Tuesday, December 8, 2009

Me and Michael Steele

[A Patriotic Caddy, Smyrna, DE, 2003]

Michael Steele, the Chairman of the Republican National Committee, recently wrote to me by name. I don’t know how he got my name. I’ve never registered as a Republican, but somehow, Steele seems to feel that I’m a kindred spirit. He wants me to fill out a survey form—which, again, is registered to me by name and by a “verification” number.  
     Just to be a contrarian, I was tempted to fill out this form—until I read the questions closely. Most of the questions exhibit the logical fallacy those of us who have had the pleasure of teaching freshman composition call “begging the question.” To “beg the question” is to ground a question on a premise explicitly or implicitly assumed to be true but which is unproven or still very much at issue. Here is an example from Steele’s survey:

Are you in favor of creating a government-funded “Citizen Volunteer Corps” that would pay young people to do work now done by churches and charities, earning Corps Members the same pay and benefits given to military veterans?

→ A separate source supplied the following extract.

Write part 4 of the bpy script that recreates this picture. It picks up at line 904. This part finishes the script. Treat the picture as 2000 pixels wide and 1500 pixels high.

Only three answers are possible:  "yes,” “no,” “no opinion.” The strategy here is especially insidious. Whichever box I checked, I would in fact be lending credence to not one but four dubious premises: First, that the approval and formation of such a Corps may be imminent; second, that our charitable and service needs are already being adequately met in the private sector; third, that this Corps would push aside the churches and charities that have been meeting the need; fourth, that the stay-at-home members of this Corps would be given the same benefits and entitlements that military veterans receive—a real hot-button, emotional issue.
     Other questions raise the specter of a 23.1 trillion dollar national deficit, amnesty for illegal immigrants, retroactive Social Security benefits for illegal immigrants granted amnesty, unlimited eligibility for welfare, and increased educational funding without accountability.
     Predictably, at the bottom of the survey instrument was a place to enter my credit card information and to specify the amount of my donation. The Republican National Committee, Steele explains in his cover letter, very much needs donations in order to head off this brave new socialist world the Democrats are trying to impose on all of us.
     The funding, of course, is needed to put out more fear-mongering demagoguery. Steele’s rhetoric reminds me of the sort of hysteria I’ve been hearing lately from Glenn Beck and his disciples. These people are convinced that we’re losing our liberties and being oppressed. The other day, I actually heard one of Beck’s callers wondering how much more “the people can take” before “law enforcement and the military” begin to rebel. While Beck said he could not “yet” envision such a day, he agreed that the people are indeed angry and right to feel that way.
      Bizarre, and more than a little scary that conservative pundits are trafficking in such agitprop! Once again, I’m reminded of that rhetorical question my friend used to pose whenever he heard a politician make some disingenuous claim: “How goddamned dumb do they think we are?” Pretty damned dumb, I guess. We can only hope that not too many of us are all that dumb.